▶ Exercise
Can you print the data exactly and leave out each image?

▶ Material for this exercise

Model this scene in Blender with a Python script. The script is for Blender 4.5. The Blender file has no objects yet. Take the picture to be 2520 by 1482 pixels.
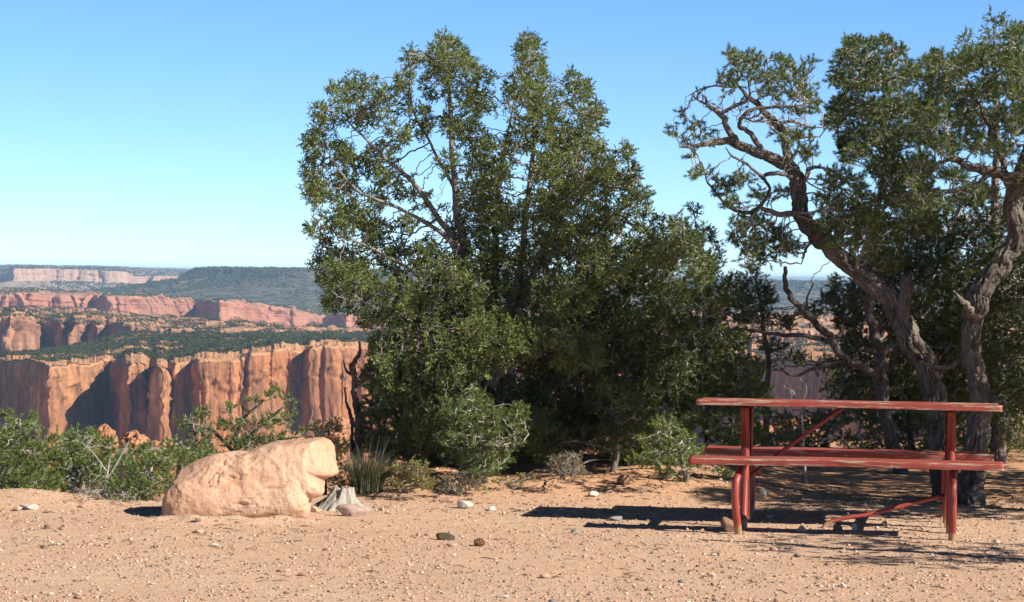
import bpy, math, time
import numpy as np
from mathutils import Vector
T0 = time.time()
rng = np.random.default_rng(7); np.seterr(all='ignore')
sc = bpy.context.scene
COL = sc.collection

# ------------------------------------------------------------------ camera model (pixels of a 2520 px wide picture)
F = 6200.0; CX = 1260.0; CY = 741.0; H = 1.5
ROLL = math.atan(0.014); PITCH = math.atan((741 - 677) / F)
fwd = np.array([0, math.cos(PITCH), -math.sin(PITCH)]); U0 = np.array([0, math.sin(PITCH), math.cos(PITCH)]); X0 = np.array([1.0, 0, 0])
RIGHT = X0 * math.cos(ROLL) + U0 * math.sin(ROLL); UP = U0 * math.cos(ROLL) - X0 * math.sin(ROLL)
CAM = np.array([0, 0, H])
def at(px, py, d):
    r = fwd * F + RIGHT * (px - CX) - UP * (py - CY)
    return CAM + r * (d / r[1])
def mpp(d): return d / F          # metres per pixel
def proj(P):
    v = np.asarray(P) - CAM
    return CX + F * (v @ RIGHT) / (v @ fwd), CY - F * (v @ UP) / (v @ fwd)

# ------------------------------------------------------------------ numpy noise
def _hash(ix, iy, iz, seed):
    h = (ix.astype(np.int64) * 374761393 + iy.astype(np.int64) * 668265263 + iz.astype(np.int64) * 2147483647 + seed * 974634777) & 0xffffffff
    h = ((h ^ (h >> 13)) * 1274126177) & 0xffffffff
    h = ((h ^ (h >> 16)) * 2246822519) & 0xffffffff
    return ((h ^ (h >> 15)) & 0xffffff) / float(0xffffff) * 2 - 1
def noise3(p, seed=0):
    p = np.asarray(p, float); i = np.floor(p); f = p - i; i = i.astype(np.int64)
    w = f * f * f * (f * (f * 6 - 15) + 10)
    r = 0
    for dx in (0, 1):
        for dy in (0, 1):
            for dz in (0, 1):
                wt = (w[..., 0] if dx else 1 - w[..., 0]) * (w[..., 1] if dy else 1 - w[..., 1]) * (w[..., 2] if dz else 1 - w[..., 2])
                r = r + wt * _hash(i[..., 0] + dx, i[..., 1] + dy, i[..., 2] + dz, seed)
    return r
def fbm(p, oct=4, seed=0, gain=.5, lac=2.03):
    p = np.asarray(p, float); a = 1; s = 0; r = 0
    for k in range(oct):
        r = r + a * noise3(p, seed + k * 17); s += a; a *= gain; p = p * lac
    return r / s
def P3(x, y=0, z=0):
    x, y, z = np.broadcast_arrays(x, y, z); return np.stack([x, y, z], -1).astype(float)
def sstep(a, b, x):
    t = np.clip((x - a) / (b - a), 0, 1); return t * t * (3 - 2 * t)

# ------------------------------------------------------------------ mesh helpers
def np_mesh(name, V, Fc, smooth=False, mat=None, parent=None, loc=None, attr=None):
    """V (n,3); Fc (m,k) array of equal-sized faces or a list of such arrays"""
    if not isinstance(Fc, list): Fc = [Fc]
    Fc = [np.asarray(f, np.int32) for f in Fc if len(f)]
    me = bpy.data.meshes.new(name)
    V = np.asarray(V, np.float64)
    if loc is not None: V = V - np.asarray(loc)
    loops = np.concatenate([f.ravel() for f in Fc]); tot = np.concatenate([np.full(len(f), f.shape[1], np.int32) for f in Fc])
    starts = np.concatenate([[0], np.cumsum(tot)[:-1]]).astype(np.int32)
    me.vertices.add(len(V)); me.vertices.foreach_set('co', V.astype(np.float32).ravel())
    me.loops.add(len(loops)); me.loops.foreach_set('vertex_index', loops)
    me.polygons.add(len(tot)); me.polygons.foreach_set('loop_start', starts)
    try: me.polygons.foreach_set('loop_total', tot)
    except Exception: pass
    me.update(calc_edges=True)
    if smooth: me.polygons.foreach_set('use_smooth', np.ones(len(tot), bool))
    if attr is not None:
        a = me.color_attributes.new('tint', 'FLOAT_COLOR', 'POINT')
        c = np.ones((len(V), 4), np.float32); c[:, :3] = attr; a.data.foreach_set('color', c.ravel())
    me.update(); me.validate()
    if mat: me.materials.append(mat)
    o = bpy.data.objects.new(name, me); COL.objects.link(o)
    if parent: o.parent = parent
    if loc is not None and not parent: o.location = loc
    return o
def two_mats(name, parts, parent, smooth_first=True):
    """parts: [(V, quads, material), ...] in one mesh"""
    V = np.vstack([p[0] for p in parts]); off = 0; Fs = []; mi = []
    for k, (v, q, m) in enumerate(parts): Fs.append(q + off); off += len(v); mi.append(np.full(len(q), k, np.int32))
    o = np_mesh(name, V, np.vstack(Fs), False, parts[0][2], parent); me = o.data
    for p in parts[1:]: me.materials.append(p[2])
    mi = np.concatenate(mi)
    if len(me.polygons) == len(mi): me.polygons.foreach_set('material_index', mi); me.polygons.foreach_set('use_smooth', mi == 0)
    me.update(); return o
def tag(o, label=None, cat=None, group=None, kind=None):
    if label: o['label'] = label
    if cat: o['category'] = cat
    if group: o['group'] = group
    if kind: o['kind'] = kind
    return o
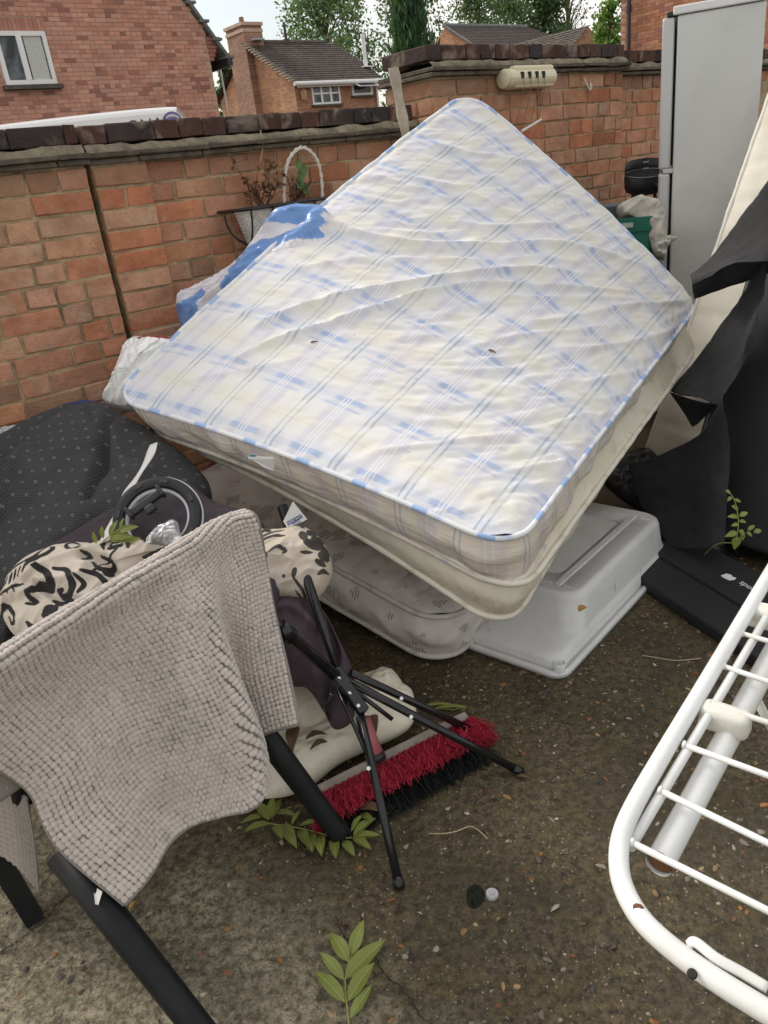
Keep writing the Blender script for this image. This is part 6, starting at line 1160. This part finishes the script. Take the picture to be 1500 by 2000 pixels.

▶ In response
Model this scene in Blender with a Python script. The script is for Blender 4.5. The Blender file has no objects yet. Take the picture to be 2520 by 1482 pixels.
import bpy, math, time
import numpy as np
from mathutils import Vector
T0 = time.time()
rng = np.random.default_rng(7); np.seterr(all='ignore')
sc = bpy.context.scene
COL = sc.collection

# ------------------------------------------------------------------ camera model (pixels of a 2520 px wide picture)
F = 6200.0; CX = 1260.0; CY = 741.0; H = 1.5
ROLL = math.atan(0.014); PITCH = math.atan((741 - 677) / F)
fwd = np.array([0, math.cos(PITCH), -math.sin(PITCH)]); U0 = np.array([0, math.sin(PITCH), math.cos(PITCH)]); X0 = np.array([1.0, 0, 0])
RIGHT = X0 * math.cos(ROLL) + U0 * math.sin(ROLL); UP = U0 * math.cos(ROLL) - X0 * math.sin(ROLL)
CAM = np.array([0, 0, H])
def at(px, py, d):
    r = fwd * F + RIGHT * (px - CX) - UP * (py - CY)
    return CAM + r * (d / r[1])
def mpp(d): return d / F          # metres per pixel
def proj(P):
    v = np.asarray(P) - CAM
    return CX + F * (v @ RIGHT) / (v @ fwd), CY - F * (v @ UP) / (v @ fwd)

# ------------------------------------------------------------------ numpy noise
def _hash(ix, iy, iz, seed):
    h = (ix.astype(np.int64) * 374761393 + iy.astype(np.int64) * 668265263 + iz.astype(np.int64) * 2147483647 + seed * 974634777) & 0xffffffff
    h = ((h ^ (h >> 13)) * 1274126177) & 0xffffffff
    h = ((h ^ (h >> 16)) * 2246822519) & 0xffffffff
    return ((h ^ (h >> 15)) & 0xffffff) / float(0xffffff) * 2 - 1
def noise3(p, seed=0):
    p = np.asarray(p, float); i = np.floor(p); f = p - i; i = i.astype(np.int64)
    w = f * f * f * (f * (f * 6 - 15) + 10)
    r = 0
    for dx in (0, 1):
        for dy in (0, 1):
            for dz in (0, 1):
                wt = (w[..., 0] if dx else 1 - w[..., 0]) * (w[..., 1] if dy else 1 - w[..., 1]) * (w[..., 2] if dz else 1 - w[..., 2])
                r = r + wt * _hash(i[..., 0] + dx, i[..., 1] + dy, i[..., 2] + dz, seed)
    return r
def fbm(p, oct=4, seed=0, gain=.5, lac=2.03):
    p = np.asarray(p, float); a = 1; s = 0; r = 0
    for k in range(oct):
        r = r + a * noise3(p, seed + k * 17); s += a; a *= gain; p = p * lac
    return r / s
def P3(x, y=0, z=0):
    x, y, z = np.broadcast_arrays(x, y, z); return np.stack([x, y, z], -1).astype(float)
def sstep(a, b, x):
    t = np.clip((x - a) / (b - a), 0, 1); return t * t * (3 - 2 * t)

# ------------------------------------------------------------------ mesh helpers
def np_mesh(name, V, Fc, smooth=False, mat=None, parent=None, loc=None, attr=None):
    """V (n,3); Fc (m,k) array of equal-sized faces or a list of such arrays"""
    if not isinstance(Fc, list): Fc = [Fc]
    Fc = [np.asarray(f, np.int32) for f in Fc if len(f)]
    me = bpy.data.meshes.new(name)
    V = np.asarray(V, np.float64)
    if loc is not None: V = V - np.asarray(loc)
    loops = np.concatenate([f.ravel() for f in Fc]); tot = np.concatenate([np.full(len(f), f.shape[1], np.int32) for f in Fc])
    starts = np.concatenate([[0], np.cumsum(tot)[:-1]]).astype(np.int32)
    me.vertices.add(len(V)); me.vertices.foreach_set('co', V.astype(np.float32).ravel())
    me.loops.add(len(loops)); me.loops.foreach_set('vertex_index', loops)
    me.polygons.add(len(tot)); me.polygons.foreach_set('loop_start', starts)
    try: me.polygons.foreach_set('loop_total', tot)
    except Exception: pass
    me.update(calc_edges=True)
    if smooth: me.polygons.foreach_set('use_smooth', np.ones(len(tot), bool))
    if attr is not None:
        a = me.color_attributes.new('tint', 'FLOAT_COLOR', 'POINT')
        c = np.ones((len(V), 4), np.float32); c[:, :3] = attr; a.data.foreach_set('color', c.ravel())
    me.update(); me.validate()
    if mat: me.materials.append(mat)
    o = bpy.data.objects.new(name, me); COL.objects.link(o)
    if parent: o.parent = parent
    if loc is not None and not parent: o.location = loc
    return o
def two_mats(name, parts, parent, smooth_first=True):
    """parts: [(V, quads, material), ...] in one mesh"""
    V = np.vstack([p[0] for p in parts]); off = 0; Fs = []; mi = []
    for k, (v, q, m) in enumerate(parts): Fs.append(q + off); off += len(v); mi.append(np.full(len(q), k, np.int32))
    o = np_mesh(name, V, np.vstack(Fs), False, parts[0][2], parent); me = o.data
    for p in parts[1:]: me.materials.append(p[2])
    mi = np.concatenate(mi)
    if len(me.polygons) == len(mi): me.polygons.foreach_set('material_index', mi); me.polygons.foreach_set('use_smooth', mi == 0)
    me.update(); return o
def tag(o, label=None, cat=None, group=None, kind=None):
    if label: o['label'] = label
    if cat: o['category'] = cat
    if group: o['group'] = group
    if kind: o['kind'] = kind
    return o
Keep writing the Blender script for this image. This is part 6, starting at line 1160. This part finishes the script. Take the picture to be 1500 by 2000 pixels.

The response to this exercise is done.